B wird für die ihm gegenüber ausgeführte Bauleistung zum Steuerschuldner (§ 13b Abs. 2 Nr. 4 Satz 1 i. V. m. Abs. 5 Satz 2 und Satz 3 UStG). Auch hier ist unerheblich, dass er die Leis-tung für seinen nichtunternehmerischen Bereich bezieht. Da B an die Schlosser-GmbH offen-sichtlich 3.000 EUR auszahlt, stellt dieser Betrag die Bemessungsgrundlage nach § 10 Abs. 1 UStG dar. Es entsteht eine Umsatzsteuer von (3.000 EUR x 19 % =) 570 EUR, die B im Monat der Rechnungsausstellung, spätestens im auf den Monat der Leistungsausführung folgenden Monat, gegenüber seinem Finanzamt anmelden muss.

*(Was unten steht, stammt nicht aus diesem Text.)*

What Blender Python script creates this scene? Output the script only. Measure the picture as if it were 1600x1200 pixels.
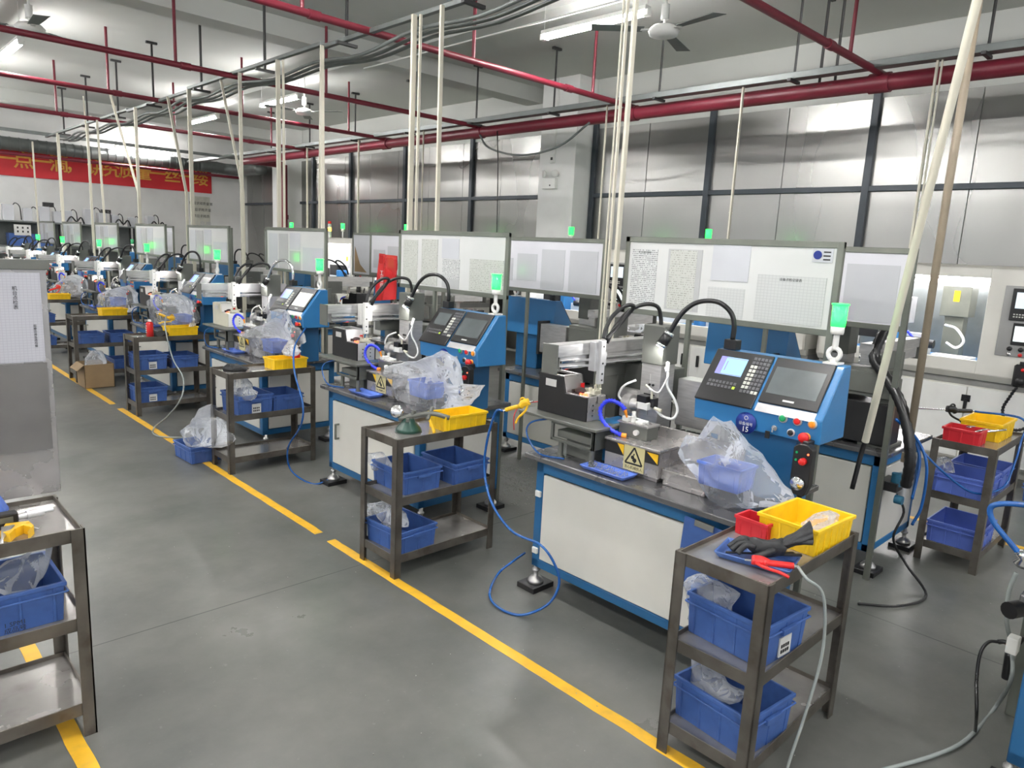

Praxis-Tipp: Da das (Netto-)Entgelt mehr als 500 EUR beträgt, kommt auch nicht die Ausnahmeregelung nach Abschn. 13b.2 Abs. 7 Nr. 15 UStAE zur Anwendung, nach der Reparaturarbeiten bis zu dieser Grenze nicht unter das Reverse-Charge-Verfahren fallen sollen.

Ein Vorsteuerabzug scheidet für B aus der Erneuerung der Dachrinnen aus. Er bezieht die Leistungen für seinen nichtunternehmerischen Bereich, sodass die Möglichkeit des Vorsteuerabzugs nach § 15 Abs. 1 Satz 1 Nr. 4 UStG schon gar nicht besteht. Im Ergebnis hat B eine Zahllast gegenüber seinem Finanzamt von 570 EUR.